What does all this mean? To put it simply, Malaysia is backtracking on its commitments on some of the things agreed by the country in the deal that has been negotiated since 2012.

It is understood one Asean trade minister was “fuming” upon receiving the letter.

A check with Asean officials found that they were puzzled. There was all-around disbelief that the letter was sent in the middle of the last round of negotiations.

“You don’t do this to friends in Asean. This is not the way we do things in Asean.

“The letter is naive and done in bad faith. What is Malaysia implying? That it has the right to change anything?” asked an Asean official.

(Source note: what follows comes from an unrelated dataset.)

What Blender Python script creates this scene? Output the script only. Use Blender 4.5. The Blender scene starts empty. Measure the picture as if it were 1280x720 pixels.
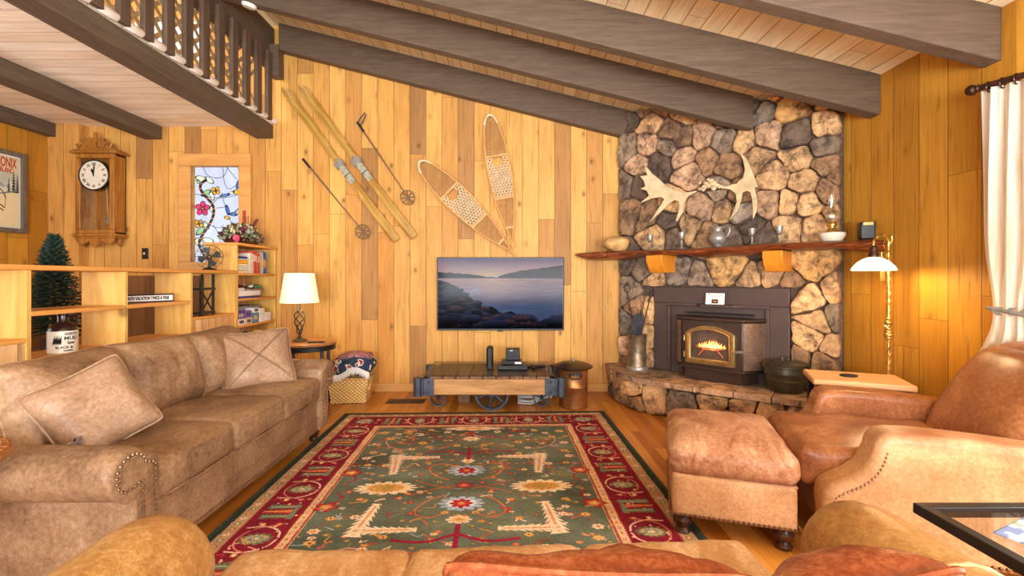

He said to put such thing in writing reflected poorly on Malaysia because the country had always had a good reputation in trade deals negotiations.

“Malaysian officials were the ones who built bridges when there were difficulties among member economies and now they are the ones breaking those things.

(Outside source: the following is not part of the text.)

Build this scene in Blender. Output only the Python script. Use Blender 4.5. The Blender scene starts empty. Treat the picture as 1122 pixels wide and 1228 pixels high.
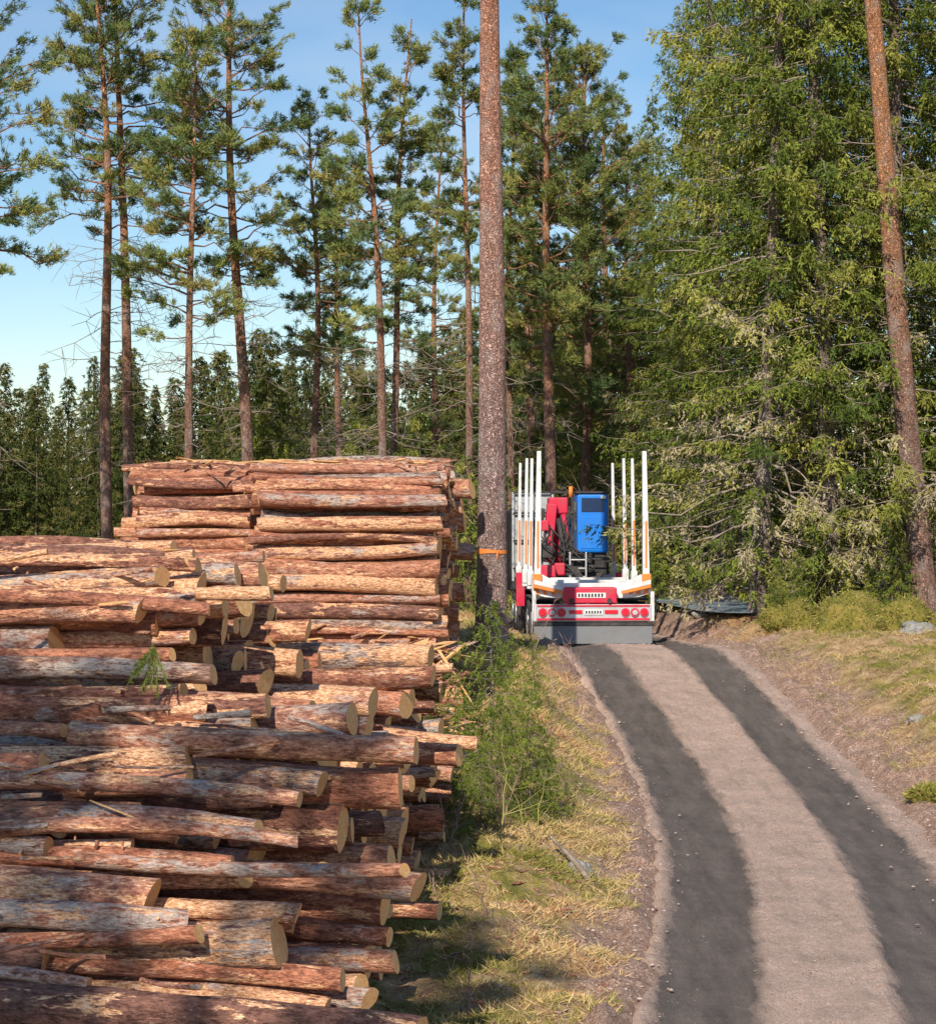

“Malaysia has come full circle and at this negotiation round in Danang, it was an embarrassing moment all around for Malaysian officials, ” he added.

Asean has always prided itself on arriving at any decision on a consensus basis. Hate it or like it, this is the Asean way of doing things.

This consensus method has been credited for uniting Asean members in regional cooperation among Brunei, Cambodia, Indonesia, Laos, Malaysia, Myanmar, Singapore, Thailand, the Philippines and Vietnam.

The move by the minister begs the question of whether he had been given the right advice on the way to do things when dealing within the Asean family.

This is a government that still recognises Asean as the corner stone of Malaysia’s foreign policy, unless of course in matters of trade, things are handled differently lately.

The investment chapter in any trade deal basically is to provide certainty for parties investing in a member country.

It also indicates when a country is committed to certain conditions; it cannot retract what has been offered but instead should improve further.

But what Malaysia has done in this case by saying it has changed its position indicates a flip flop in its policy.

Surely there are various “arts” of negotiating.

In any trade deal, when certain issues negotiated meet with difficulties, a member country would go along with the consensus.

“If you are the only country, what you do is you go with the consensus but you have a caveat that says you will not implement this commitment in the short term but will review this position in how many years, ” said an Asean officer.

“You don’t break the consensus and ask for delayed implementation. Malaysia stating its change of position clearly shows a lack of skills in negotiations.

“This letter signals that you are thoroughly backtracking. You have no idea of Asean solidarity, you have no appreciation of Asean solidarity. You have arrived at a consensus, this is the last meeting, you don’t do this.

“If you want to do something like this, you call your friends and in this case your fellow ministers and talk to them. That is the problem when you don’t, ” he added.

Leiking said in Bangkok in early September that Malaysia’s interest and sovereignty were the top priority in concluding the agreement.

“When we create a new economic bloc, we have to listen to the people and our interests. We have to make sure we avoid all the pitfalls, ” he was quoted as saying.

Did he or the ministry consult the business community before making this decision and was the Prime Minister and Cabinet briefed on this backtracking since this involves the country’s policy?

This government’s flip flop in policies may cost Malaysia to lose its charm and attractiveness as a preferred investment destination.

Malaysia has always been known as a leader in Asean in supporting a multilateral trading system and regional integration.

We were way ahead of CLMV (Cambodia, Laos, Myanmar and Vietnam) back then.

Look at Vietnam today. It has overtaken Malaysia in foreign direct investment and going by the latest developments, it is possible that other countries in the region that are trying to catch up with Malaysia might just overtake us soon.